For our window example, the heat mainly conducts through glass layers and the air space. The resistances, $R2$ and $R4$, pertain to the glass, while $R3$ relates to the air space. Each material's thickness and thermal conductivity factor into calculating these resistances. The low thermal conductivity value of air highlights it as a poor conductor, which means it serves as a good insulator in this case.

Convection

Convection is the transfer of heat by the movement of a fluid, either a liquid or a gas. If you boil water, you'll notice the warm water rising to the top while cooler water sinks. That's convection. It happens naturally, as in that boiling pot, or it can be forced, like with fans or pumps.In windows, convection occurs at the boundary where the glass meets the air, both inside and out. The heat transfer coefficient $h$ determines how quickly heat is transferred between the glass and the moving air. In the exercise, values $h_1$ and $h_2$ dictate the speed of heat transfer on the inside and outside window surfaces, respectively. The convection resistances $R1$ and $R5$ are calculated taking these coefficients into account. These resistances tell us how well the surfaces resist the transfer of heat due to the fluid flow.

Heat Transfer Coefficient

The heat transfer coefficient, denoted as $h$, is an essential parameter in any calculation involving convection heat transfer. It measures the ability of a fluid to carry heat away from a surface it touches. A higher coefficient means the fluid is good at removing or adding heat.

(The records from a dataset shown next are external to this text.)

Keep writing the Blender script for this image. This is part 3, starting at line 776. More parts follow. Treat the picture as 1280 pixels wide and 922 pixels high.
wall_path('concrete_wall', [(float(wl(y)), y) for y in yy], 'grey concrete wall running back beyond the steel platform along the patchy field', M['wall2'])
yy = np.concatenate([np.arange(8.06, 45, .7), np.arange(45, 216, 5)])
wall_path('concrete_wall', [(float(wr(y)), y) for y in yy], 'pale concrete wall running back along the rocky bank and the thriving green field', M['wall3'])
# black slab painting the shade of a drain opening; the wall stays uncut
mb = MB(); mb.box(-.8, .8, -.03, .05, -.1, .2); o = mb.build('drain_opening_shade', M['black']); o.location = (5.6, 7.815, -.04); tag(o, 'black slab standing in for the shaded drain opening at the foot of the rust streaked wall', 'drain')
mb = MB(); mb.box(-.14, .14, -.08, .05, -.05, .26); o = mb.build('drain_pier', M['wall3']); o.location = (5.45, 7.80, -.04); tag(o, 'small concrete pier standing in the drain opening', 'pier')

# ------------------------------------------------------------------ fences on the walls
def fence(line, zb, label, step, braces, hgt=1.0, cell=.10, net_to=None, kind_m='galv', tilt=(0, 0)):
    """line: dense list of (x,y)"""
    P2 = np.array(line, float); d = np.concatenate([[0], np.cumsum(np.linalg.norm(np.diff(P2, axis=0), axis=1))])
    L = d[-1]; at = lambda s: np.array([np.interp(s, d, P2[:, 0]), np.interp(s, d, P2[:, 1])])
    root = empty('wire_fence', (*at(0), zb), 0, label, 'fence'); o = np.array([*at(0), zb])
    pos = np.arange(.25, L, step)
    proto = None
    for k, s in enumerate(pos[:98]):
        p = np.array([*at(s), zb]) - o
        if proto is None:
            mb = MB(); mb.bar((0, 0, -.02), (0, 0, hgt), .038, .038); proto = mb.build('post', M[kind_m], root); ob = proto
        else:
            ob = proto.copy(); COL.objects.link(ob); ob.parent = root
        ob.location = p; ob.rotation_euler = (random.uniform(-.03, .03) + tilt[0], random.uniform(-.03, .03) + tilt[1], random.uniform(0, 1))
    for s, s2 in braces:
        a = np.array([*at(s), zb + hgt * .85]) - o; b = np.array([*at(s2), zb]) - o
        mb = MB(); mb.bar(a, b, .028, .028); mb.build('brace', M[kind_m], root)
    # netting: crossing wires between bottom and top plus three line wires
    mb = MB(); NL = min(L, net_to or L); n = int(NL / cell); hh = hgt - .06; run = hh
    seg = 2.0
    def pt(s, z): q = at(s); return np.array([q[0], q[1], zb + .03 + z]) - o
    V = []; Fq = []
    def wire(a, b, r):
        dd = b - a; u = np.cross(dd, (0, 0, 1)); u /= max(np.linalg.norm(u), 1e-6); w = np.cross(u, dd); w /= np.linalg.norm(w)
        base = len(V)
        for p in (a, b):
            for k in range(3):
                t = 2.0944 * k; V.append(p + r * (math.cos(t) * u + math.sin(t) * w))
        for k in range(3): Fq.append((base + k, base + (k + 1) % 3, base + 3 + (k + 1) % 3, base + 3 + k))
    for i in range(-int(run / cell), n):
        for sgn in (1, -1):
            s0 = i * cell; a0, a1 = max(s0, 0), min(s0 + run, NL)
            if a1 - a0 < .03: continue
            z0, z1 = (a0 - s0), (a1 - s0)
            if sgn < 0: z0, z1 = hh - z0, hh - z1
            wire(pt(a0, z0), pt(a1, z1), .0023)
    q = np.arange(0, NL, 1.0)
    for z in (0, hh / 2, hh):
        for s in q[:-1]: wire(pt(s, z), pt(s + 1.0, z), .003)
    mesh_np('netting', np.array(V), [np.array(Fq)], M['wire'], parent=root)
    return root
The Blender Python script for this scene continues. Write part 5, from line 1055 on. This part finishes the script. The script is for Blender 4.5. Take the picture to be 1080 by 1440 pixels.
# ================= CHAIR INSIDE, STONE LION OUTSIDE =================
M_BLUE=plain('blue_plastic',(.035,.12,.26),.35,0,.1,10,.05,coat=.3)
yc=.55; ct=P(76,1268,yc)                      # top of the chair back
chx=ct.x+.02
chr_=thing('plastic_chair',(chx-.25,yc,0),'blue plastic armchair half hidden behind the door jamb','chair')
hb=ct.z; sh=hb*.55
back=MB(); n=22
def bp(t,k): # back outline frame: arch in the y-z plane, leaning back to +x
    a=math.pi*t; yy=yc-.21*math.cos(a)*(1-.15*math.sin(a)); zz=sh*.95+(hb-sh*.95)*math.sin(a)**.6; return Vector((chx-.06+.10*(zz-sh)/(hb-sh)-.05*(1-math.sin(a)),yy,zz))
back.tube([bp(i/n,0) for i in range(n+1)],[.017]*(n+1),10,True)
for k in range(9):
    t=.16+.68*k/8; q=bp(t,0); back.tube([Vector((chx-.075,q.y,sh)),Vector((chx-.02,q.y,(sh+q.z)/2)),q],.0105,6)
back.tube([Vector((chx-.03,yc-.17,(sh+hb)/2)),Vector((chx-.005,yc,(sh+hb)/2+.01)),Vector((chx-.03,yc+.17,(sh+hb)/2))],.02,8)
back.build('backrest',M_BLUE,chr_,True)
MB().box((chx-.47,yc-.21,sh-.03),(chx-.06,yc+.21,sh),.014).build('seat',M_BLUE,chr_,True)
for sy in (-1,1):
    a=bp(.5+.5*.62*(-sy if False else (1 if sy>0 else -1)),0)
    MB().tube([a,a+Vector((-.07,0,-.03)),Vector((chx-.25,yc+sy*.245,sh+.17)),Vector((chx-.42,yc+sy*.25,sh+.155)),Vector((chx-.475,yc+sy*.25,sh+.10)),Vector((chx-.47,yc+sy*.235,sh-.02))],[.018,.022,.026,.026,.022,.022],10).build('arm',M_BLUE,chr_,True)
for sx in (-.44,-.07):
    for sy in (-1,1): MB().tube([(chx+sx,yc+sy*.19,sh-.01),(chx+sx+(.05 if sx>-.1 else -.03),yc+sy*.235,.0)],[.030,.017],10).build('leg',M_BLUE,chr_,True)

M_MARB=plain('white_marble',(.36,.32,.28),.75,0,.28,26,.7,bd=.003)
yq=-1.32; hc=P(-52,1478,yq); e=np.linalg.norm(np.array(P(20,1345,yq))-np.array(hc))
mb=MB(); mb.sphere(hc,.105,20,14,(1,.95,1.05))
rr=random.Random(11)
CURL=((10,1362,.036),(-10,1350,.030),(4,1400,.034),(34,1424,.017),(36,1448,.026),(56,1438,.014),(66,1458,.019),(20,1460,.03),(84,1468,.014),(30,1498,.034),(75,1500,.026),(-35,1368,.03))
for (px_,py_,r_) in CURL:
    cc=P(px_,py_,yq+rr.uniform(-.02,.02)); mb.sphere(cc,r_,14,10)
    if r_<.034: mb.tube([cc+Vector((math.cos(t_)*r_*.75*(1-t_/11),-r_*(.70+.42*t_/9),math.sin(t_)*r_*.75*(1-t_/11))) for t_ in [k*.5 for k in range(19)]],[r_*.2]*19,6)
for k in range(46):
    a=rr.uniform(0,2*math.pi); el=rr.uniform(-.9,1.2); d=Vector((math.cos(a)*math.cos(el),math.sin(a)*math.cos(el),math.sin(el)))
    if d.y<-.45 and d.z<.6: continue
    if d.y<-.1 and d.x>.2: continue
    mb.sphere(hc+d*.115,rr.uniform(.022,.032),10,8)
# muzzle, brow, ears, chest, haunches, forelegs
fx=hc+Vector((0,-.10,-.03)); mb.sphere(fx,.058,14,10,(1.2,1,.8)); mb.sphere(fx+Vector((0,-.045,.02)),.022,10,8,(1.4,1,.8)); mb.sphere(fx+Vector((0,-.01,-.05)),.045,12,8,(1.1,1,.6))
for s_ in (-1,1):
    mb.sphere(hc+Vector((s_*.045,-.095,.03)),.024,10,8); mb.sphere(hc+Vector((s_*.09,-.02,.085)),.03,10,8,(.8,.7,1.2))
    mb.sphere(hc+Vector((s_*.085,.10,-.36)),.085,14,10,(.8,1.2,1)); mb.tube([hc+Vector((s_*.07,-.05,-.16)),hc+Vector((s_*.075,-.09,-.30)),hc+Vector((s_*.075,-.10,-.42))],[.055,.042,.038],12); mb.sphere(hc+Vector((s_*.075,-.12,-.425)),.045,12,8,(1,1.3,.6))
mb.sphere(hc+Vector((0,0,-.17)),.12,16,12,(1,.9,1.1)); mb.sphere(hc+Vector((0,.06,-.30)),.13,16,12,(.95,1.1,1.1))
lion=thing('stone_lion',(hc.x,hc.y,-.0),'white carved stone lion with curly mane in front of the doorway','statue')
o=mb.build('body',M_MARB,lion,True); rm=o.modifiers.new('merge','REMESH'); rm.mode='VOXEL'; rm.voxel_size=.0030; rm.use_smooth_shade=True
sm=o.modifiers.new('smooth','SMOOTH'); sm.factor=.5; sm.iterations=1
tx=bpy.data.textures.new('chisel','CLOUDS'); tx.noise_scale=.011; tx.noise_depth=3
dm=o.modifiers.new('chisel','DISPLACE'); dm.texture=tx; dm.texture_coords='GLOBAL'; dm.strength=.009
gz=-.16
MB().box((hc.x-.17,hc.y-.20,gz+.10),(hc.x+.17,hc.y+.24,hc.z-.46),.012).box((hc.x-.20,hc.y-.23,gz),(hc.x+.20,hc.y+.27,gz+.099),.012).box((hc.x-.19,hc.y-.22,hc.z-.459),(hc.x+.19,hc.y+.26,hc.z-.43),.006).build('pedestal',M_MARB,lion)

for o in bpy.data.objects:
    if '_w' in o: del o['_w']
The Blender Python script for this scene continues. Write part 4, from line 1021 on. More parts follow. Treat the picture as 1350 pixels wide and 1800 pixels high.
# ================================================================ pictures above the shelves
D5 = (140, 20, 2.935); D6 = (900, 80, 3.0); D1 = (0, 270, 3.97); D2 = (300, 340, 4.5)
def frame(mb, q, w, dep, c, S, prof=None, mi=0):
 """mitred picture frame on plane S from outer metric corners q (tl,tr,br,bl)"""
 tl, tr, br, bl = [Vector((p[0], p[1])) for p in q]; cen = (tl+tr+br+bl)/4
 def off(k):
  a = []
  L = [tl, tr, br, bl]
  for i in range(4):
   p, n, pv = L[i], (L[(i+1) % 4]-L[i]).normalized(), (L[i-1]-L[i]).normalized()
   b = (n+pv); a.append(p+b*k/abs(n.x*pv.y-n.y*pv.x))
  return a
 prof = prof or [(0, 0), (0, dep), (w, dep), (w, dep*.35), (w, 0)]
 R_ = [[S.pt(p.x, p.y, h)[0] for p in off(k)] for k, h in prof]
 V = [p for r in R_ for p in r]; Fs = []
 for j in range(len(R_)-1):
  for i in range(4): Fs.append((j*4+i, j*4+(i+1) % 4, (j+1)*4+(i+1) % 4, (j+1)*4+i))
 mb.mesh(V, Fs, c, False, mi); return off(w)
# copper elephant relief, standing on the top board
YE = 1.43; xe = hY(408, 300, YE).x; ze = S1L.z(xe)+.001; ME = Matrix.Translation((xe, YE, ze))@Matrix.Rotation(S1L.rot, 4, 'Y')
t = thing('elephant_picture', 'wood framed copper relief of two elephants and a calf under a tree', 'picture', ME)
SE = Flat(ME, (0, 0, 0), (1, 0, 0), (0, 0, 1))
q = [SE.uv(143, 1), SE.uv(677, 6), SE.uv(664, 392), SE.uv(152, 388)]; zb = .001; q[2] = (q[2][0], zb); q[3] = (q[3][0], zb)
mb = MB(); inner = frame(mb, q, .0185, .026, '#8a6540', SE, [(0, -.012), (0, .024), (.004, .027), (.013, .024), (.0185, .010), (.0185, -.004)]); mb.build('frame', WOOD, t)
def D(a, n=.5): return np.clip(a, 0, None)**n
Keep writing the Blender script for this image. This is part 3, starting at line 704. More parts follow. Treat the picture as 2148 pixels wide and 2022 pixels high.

• This coefficient depends on the nature of the flow (like turbulent or laminar) and the physical properties of the fluid.
• In the exercise, $h_1=10\mathrm{W}/{\mathrm{m}}^2\mathrm{K}$ is used for the inside window surface (often less agitated indoor air), while $h_2=25\mathrm{W}/{\mathrm{m}}^2\mathrm{K}$ fits the often windier outdoor surface.

By including these coefficients in their calculations, engineers ensure heat transfer efficiency is appropriately modeled in real-world scenarios. The heat transfer coefficients combine with surface areas to give the resistances $R1$ and $R5$, showing how effective convection is at transferring heat through the window.